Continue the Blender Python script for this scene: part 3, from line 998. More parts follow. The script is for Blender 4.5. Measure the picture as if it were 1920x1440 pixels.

* * *

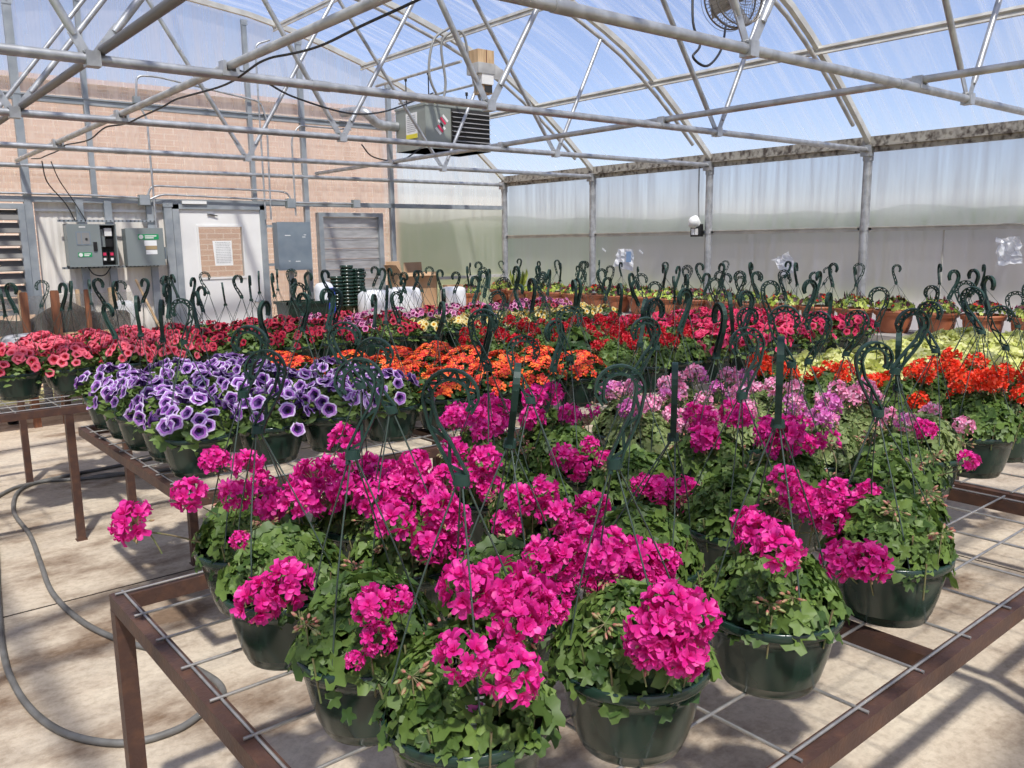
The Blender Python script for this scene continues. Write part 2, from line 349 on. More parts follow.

...

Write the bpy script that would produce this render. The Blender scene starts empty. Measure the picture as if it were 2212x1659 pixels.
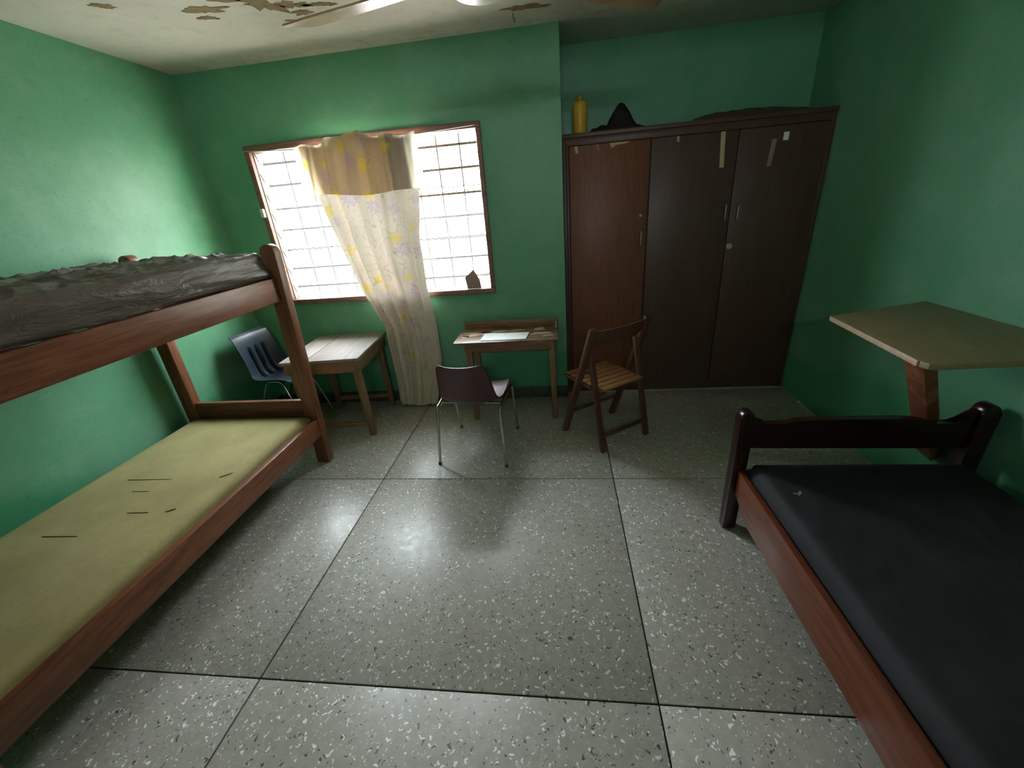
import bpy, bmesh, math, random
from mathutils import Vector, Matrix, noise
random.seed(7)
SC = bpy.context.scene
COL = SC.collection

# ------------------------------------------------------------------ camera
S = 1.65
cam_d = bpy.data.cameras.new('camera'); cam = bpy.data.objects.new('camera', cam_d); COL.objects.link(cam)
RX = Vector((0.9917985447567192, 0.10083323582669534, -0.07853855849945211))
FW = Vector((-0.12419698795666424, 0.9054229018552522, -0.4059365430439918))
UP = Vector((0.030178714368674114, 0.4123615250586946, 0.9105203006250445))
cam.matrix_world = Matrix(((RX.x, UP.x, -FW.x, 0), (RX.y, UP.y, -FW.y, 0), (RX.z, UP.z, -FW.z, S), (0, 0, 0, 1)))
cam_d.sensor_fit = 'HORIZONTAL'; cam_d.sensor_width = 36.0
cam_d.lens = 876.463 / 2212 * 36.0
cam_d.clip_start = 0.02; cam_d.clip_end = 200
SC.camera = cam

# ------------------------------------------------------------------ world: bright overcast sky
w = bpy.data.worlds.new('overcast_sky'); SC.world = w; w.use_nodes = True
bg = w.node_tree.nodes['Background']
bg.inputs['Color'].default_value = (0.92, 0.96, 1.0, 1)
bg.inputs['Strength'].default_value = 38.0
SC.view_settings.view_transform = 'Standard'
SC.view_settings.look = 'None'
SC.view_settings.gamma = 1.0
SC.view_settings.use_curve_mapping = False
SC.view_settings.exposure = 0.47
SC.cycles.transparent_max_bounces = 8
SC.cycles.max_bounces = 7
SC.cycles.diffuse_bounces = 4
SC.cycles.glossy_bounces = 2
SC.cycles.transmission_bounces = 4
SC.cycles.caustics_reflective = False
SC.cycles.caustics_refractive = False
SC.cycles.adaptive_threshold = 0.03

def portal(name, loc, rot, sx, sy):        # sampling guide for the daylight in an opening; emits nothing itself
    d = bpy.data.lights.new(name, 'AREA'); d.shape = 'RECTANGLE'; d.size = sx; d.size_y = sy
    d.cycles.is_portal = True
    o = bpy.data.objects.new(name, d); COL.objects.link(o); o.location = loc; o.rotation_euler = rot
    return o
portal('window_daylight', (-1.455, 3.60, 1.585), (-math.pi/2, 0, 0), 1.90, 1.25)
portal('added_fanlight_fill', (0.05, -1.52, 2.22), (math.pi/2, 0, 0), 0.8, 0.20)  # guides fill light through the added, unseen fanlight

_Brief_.
Return exactly the lines from the one with "Write the bpy" to the one with "COL = SC.collection", inclusive, and nothing else; skip the pictures.

_Solution for this problem_.
Write the bpy script that would produce this render. The Blender scene starts empty. Measure the picture as if it were 2212x1659 pixels.
import bpy, bmesh, math, random
from mathutils import Vector, Matrix, noise
random.seed(7)
SC = bpy.context.scene
COL = SC.collection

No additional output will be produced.